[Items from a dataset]

┏━━

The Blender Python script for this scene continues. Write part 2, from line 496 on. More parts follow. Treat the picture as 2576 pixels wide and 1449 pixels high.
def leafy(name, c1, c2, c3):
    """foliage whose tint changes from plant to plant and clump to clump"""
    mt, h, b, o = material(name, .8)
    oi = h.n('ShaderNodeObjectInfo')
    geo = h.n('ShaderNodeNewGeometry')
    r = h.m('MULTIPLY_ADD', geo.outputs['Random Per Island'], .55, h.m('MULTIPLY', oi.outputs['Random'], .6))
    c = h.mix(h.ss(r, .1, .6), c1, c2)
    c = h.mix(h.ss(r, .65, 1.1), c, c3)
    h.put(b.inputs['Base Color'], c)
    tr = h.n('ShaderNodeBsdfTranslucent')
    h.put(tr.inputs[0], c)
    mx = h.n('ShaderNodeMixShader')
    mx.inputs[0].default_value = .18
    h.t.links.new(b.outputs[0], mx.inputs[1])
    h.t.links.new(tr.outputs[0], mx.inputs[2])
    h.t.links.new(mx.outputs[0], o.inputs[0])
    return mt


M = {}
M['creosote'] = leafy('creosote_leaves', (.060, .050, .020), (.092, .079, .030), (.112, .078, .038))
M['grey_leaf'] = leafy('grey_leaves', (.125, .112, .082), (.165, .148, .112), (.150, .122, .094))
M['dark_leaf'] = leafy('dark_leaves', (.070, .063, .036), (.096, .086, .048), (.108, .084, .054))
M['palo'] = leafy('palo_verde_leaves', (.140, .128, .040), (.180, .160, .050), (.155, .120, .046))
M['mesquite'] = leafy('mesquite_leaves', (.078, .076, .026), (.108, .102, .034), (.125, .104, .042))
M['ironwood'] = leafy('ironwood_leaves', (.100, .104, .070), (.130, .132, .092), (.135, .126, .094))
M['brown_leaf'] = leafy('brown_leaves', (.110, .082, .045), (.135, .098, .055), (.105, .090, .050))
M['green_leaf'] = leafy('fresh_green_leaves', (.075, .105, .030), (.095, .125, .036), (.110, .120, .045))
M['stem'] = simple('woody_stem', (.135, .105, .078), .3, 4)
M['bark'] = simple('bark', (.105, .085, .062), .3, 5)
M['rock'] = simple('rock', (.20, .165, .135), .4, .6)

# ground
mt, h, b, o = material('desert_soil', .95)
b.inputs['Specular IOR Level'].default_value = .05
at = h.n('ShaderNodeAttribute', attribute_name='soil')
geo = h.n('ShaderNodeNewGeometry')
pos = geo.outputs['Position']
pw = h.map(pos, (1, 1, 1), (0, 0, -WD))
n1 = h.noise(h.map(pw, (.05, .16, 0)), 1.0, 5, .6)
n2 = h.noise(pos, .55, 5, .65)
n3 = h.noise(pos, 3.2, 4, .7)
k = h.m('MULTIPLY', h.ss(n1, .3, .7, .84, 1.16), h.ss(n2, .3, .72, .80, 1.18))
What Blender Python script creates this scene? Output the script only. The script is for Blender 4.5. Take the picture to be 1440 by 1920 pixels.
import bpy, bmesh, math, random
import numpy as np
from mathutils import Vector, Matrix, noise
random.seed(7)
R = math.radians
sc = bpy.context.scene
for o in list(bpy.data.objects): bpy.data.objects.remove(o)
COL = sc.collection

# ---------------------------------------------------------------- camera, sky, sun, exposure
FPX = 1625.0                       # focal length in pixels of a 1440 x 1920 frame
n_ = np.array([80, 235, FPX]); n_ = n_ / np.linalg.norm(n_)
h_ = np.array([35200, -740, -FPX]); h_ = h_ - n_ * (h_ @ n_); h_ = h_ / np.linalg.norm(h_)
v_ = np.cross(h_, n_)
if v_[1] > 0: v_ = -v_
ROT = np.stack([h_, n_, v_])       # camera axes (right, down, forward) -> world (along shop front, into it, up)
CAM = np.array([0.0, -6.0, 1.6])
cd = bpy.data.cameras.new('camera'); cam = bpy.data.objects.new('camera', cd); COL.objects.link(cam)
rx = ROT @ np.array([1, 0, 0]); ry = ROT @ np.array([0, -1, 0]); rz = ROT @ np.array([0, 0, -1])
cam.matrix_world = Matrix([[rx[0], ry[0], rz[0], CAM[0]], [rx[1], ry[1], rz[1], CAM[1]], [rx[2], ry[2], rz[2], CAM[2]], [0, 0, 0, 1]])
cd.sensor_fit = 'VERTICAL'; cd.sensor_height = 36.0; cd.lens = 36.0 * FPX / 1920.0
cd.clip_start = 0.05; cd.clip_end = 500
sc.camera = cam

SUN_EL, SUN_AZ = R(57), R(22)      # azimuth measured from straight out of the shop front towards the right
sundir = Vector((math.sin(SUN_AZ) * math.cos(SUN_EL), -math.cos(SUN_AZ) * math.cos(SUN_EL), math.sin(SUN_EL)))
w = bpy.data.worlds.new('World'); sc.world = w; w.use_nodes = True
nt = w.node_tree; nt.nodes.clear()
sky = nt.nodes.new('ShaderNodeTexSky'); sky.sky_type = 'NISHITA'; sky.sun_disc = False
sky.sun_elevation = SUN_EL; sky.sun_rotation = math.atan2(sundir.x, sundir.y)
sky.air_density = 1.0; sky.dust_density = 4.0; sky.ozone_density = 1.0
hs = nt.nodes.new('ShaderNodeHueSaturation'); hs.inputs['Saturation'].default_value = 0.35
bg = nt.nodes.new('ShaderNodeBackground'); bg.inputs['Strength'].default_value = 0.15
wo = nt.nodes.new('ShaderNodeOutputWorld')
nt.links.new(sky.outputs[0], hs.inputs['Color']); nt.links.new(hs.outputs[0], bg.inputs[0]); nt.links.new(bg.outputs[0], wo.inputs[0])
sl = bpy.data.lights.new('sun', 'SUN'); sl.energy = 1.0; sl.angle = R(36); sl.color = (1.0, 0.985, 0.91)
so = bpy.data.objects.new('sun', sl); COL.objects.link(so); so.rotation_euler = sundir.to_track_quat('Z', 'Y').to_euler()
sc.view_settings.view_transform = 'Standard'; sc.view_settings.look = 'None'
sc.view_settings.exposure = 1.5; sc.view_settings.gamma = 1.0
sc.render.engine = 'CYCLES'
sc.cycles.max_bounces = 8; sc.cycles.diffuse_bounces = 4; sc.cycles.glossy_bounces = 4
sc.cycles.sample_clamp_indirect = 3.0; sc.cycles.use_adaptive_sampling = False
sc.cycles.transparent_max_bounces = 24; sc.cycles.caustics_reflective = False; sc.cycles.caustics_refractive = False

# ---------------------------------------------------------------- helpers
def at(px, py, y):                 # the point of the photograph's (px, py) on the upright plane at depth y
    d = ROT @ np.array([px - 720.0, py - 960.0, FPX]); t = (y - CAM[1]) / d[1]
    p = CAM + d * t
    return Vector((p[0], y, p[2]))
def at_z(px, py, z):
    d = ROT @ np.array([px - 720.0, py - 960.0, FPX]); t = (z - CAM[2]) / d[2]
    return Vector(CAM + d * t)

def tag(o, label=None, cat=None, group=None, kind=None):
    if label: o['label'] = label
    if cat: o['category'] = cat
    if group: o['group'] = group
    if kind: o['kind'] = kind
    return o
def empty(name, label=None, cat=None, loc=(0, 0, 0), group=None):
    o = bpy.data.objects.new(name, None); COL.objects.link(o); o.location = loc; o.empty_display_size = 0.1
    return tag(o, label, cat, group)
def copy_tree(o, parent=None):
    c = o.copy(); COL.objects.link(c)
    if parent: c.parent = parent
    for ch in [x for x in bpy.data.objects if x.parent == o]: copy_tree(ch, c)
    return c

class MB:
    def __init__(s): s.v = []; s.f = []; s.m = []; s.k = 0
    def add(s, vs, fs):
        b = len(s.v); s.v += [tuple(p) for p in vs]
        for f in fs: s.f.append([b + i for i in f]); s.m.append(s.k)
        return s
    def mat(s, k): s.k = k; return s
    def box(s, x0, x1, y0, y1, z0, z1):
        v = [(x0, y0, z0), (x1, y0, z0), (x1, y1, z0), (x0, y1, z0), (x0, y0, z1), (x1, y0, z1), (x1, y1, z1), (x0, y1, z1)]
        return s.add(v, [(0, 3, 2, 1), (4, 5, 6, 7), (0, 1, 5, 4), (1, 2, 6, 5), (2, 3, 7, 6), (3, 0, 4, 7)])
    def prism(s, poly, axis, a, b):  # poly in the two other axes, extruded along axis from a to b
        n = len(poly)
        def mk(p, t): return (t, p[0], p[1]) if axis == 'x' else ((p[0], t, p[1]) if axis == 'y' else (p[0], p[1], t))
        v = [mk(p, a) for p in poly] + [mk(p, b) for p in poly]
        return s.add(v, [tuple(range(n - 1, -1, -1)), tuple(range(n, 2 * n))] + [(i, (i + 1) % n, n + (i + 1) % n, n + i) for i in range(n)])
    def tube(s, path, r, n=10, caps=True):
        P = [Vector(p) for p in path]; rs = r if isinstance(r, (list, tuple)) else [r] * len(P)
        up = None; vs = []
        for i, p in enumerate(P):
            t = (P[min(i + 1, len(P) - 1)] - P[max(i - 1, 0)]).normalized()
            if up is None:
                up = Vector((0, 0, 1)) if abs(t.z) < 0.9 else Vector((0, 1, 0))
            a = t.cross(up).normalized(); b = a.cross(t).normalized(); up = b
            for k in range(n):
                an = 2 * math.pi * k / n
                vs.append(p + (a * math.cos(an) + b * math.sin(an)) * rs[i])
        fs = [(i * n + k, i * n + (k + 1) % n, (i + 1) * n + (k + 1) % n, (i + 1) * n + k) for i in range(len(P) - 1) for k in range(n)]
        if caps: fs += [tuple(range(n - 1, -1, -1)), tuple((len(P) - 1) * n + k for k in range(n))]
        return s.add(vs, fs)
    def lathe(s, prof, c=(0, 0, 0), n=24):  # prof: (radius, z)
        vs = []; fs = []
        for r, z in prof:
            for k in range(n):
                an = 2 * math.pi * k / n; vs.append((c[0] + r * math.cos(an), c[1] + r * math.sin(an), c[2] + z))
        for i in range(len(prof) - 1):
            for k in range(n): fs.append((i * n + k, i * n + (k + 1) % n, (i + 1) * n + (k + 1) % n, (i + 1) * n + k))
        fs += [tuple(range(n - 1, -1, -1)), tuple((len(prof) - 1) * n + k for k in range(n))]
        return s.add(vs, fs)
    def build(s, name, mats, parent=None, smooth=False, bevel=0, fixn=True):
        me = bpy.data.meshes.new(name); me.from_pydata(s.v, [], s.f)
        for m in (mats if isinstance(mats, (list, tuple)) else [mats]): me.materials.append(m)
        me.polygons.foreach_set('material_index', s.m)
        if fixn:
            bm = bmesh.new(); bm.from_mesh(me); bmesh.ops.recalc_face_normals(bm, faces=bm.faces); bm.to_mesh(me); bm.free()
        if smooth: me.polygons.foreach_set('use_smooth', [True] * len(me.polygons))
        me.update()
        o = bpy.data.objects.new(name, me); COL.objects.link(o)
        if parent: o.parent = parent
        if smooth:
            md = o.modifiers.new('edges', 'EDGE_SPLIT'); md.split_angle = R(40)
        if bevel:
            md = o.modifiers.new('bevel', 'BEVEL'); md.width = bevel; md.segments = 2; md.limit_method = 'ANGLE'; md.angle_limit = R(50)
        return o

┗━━

(Given problem) Copy exactly, and only, the lines from the one containing "What Blender Python" through the one containing "COL = sc.collection".

(Result below)
What Blender Python script creates this scene? Output the script only. The script is for Blender 4.5. Take the picture to be 1440 by 1920 pixels.
import bpy, bmesh, math, random
import numpy as np
from mathutils import Vector, Matrix, noise
random.seed(7)
R = math.radians
sc = bpy.context.scene
for o in list(bpy.data.objects): bpy.data.objects.remove(o)
COL = sc.collection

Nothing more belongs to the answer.